'R.I.P. man...u are missed and loved by many': entextualising moments of mourning on a Facebook Rest in Peace group site

Giaxoglou, Korina (2014). 'R.I.P. man...u are missed and loved by many': entextualising moments of mourning on a Facebook Rest in Peace group site. Thanatos, 3(1) pp. 10–28.

URL: https://thanatosjournal.files.wordpress.com/2012/1...


Digital media offer new domains for people to articulate aspects of their everyday selves, as well as to share resources, views, attitudes, and emotions on an unprecedented scale (Barton and Lee 2013; Georgakopoulou 2006; Jones and Hafner 2012). The recent emergence of online environments as new sites for the temporal, spatial and social expansion of death and mourning (Brubaker and Hayes 2011; Brubaker, Hayes and Dourish 2013) has attracted scholarly interest in digital post-death rituals of mourning and memorialisation as an important social phenomenon (Walter et al. 2011; de Vries and Roberts 2004).

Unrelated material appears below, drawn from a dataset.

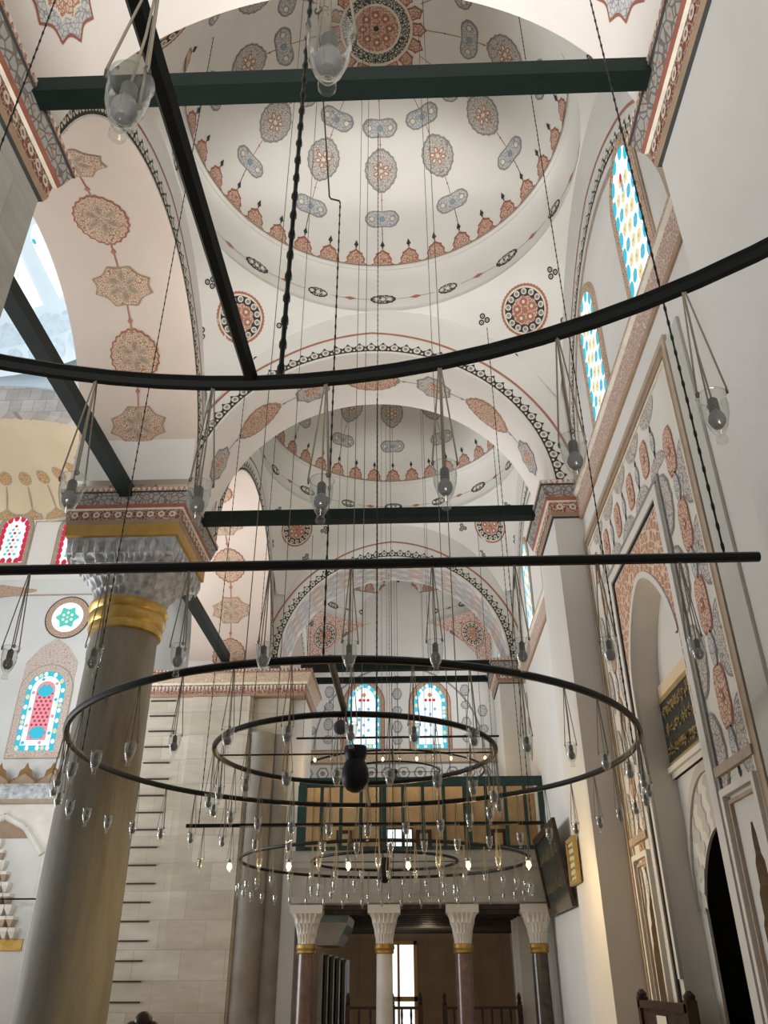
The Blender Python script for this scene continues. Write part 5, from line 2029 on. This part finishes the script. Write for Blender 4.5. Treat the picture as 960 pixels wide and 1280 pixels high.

While previous studies have been largely based on content analyses of individual MySpace logs and Facebook or discussion forum posts, the present study approaches digital memorial posts as entextualised moments of mourning shared with and for a networked audience (John 2013; Androutsopoulos 2014).

The article analyses a corpus of Facebook memorial posts (N=525) as post sequences, wall events and texts, looking at how content on the site is produced, shared and discursively regimented. Based on the analysis, it is suggested that the intextualisation of moments of mourning on Facebook is participatory: it involves users’ selection of moments for public display relating to offline ceremonies of mourning, calendar-important dates or personal updates and contributing to the production of a textured wall in memory of the dead. The textuality of posts is found to rely on an ad hoc blending of formal genres of mourning and vernacular genres of writing dependent on (i) situational (date of posting activity, position in the post sequence) and (ii) extra-textual parameters (gender of poster, relationship with the deceased). The present socio-discursive investigation contributes to the growing, in-depth understanding of the texture and textuality of Web 2.0 mourning practices.